80年1~7月の地域別貿易収支を79年1~7月と比べてみると(第4-2-7表),対ECを除きすべての地域で貿易収支が悪化している。対OPEC収支の悪化には石油価格の大幅上昇が,またその他地域収支の悪化には,西ドイツの景気が相対的に強かったことがその一因として挙げられるが,それとともに西ドイツの国際競争力が海外市場及び自国市場で競争相手に対して衰えて来ている面があるものと考えられる。たとえば,西ドイツにおける完成品輸入は76年には輸入数量全体の50.6%であったが,79年には54.8%へ高まっている。

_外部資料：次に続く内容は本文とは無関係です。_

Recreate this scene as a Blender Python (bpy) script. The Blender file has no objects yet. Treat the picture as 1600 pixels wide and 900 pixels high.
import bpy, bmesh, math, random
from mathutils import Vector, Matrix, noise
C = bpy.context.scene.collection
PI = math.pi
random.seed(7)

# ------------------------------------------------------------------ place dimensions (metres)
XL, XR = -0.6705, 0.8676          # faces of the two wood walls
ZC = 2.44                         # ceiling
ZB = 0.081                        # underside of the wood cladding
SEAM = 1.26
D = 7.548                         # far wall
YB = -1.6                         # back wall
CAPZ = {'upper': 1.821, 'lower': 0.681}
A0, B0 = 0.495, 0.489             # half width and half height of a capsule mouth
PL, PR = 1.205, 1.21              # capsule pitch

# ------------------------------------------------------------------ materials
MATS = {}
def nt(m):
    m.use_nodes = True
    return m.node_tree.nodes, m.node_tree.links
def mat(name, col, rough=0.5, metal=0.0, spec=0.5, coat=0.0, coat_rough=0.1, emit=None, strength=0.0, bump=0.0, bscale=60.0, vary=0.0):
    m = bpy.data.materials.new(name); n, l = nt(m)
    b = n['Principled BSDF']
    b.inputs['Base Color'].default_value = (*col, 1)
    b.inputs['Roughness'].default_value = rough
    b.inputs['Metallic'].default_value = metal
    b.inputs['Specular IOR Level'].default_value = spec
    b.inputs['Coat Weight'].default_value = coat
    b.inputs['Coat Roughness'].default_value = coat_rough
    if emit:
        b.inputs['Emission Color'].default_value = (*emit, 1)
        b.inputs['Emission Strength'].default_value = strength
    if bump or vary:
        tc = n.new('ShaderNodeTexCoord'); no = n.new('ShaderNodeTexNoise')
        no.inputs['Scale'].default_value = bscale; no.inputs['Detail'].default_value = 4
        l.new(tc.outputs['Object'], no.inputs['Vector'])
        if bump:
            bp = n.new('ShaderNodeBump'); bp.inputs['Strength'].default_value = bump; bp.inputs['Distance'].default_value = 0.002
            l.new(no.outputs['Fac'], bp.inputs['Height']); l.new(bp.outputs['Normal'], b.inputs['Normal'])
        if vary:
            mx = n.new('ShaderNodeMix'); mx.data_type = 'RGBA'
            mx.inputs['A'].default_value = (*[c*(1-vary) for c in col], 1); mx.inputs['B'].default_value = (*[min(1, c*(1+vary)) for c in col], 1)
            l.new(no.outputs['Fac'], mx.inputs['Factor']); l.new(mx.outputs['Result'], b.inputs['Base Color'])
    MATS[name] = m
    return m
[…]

西ドイツにおける国際競争力の衰えの最も大きな要因はマルク高であろう(第4-2-4図)。マルク高は物価安定には貢献したものの,インフレ格差以上に進行したために国際的に賃金コストを高めて(第4-2-5図),投資を国内よりも海外に導くこととなった。海外投資は60年には国内投資の1.5%にすぎなかったが,70年には3.8%に高まり,78年には6.4%にも上っている。マルク高は旅行収支赤字と外国人労働者送金を促進することにより経常赤字の構造原因の1つを作り出してもいる。

またエレクトロニクス,オートメーション等先端技術の一部では,研究開発のおくれやマイスター制度と呼ばれる職人制度の存在などから日,米と比べると立ち遅れが目立っている。たとえば,工作機械内需のNC比率は73年以降ずっと日本より低くなっているし(第4-2-8表),78年の工作機械の生産のNC比率も日本の29.6%,アメリカの25.5%に対し西ドイツは16.7%となっている。また電気機械装置のエレクトロニクス化水準(電気機械装置生産額に占める半導体消費額の比率)をみても,79年で日本の9.2%に対し,西ドイツは5.6%となっている(アメリカは78年で6.0%)。

国民の価値観も,実質所得の向上や福祉政策の推進により生活水準が向上するに従って,労働と所得よりもレジャーや環境等にシフトしていると見られる。西ドイツの製造業労働者の平均労働時間は週37.3時間(1978年)と,アメリカの39.1時間をかなり下回っている。ラムズドルフ経済相が労働者に勤労の重要性を訴えた背景にはこうした事実があるものと思われる。

もちろん,西ドイツ経済の総合的パフォーマンスはいぜんとして他国を圧してすぐれている。企業も外国からの競争に打ち勝つため投資増大を怠っていない。80年上期は企業収益が鈍化傾向にあったにもかかわらず,企業(住宅と金融機関を除く)の粗固定投資(実質)は前年同期比61/2%増加した。

西ドイツのように貿易依存度の高い国は,技術進歩において立ち遅れるようなことがあってはならず,それは企業の課題であるとされている。一方,政府の任務は企業に対して技術進歩,イノベーションおよび投資に有利な前提条件を作り出すこととされている。

このような観点から,政府は「よく機能する市場」を作り出すため,競争制限禁止法の強化,構造温存的な補助金の削減,リスクの多い新分野への投資に対する援助,研究開発要員に対する補助金支給,職業訓練促進政策などを実施している。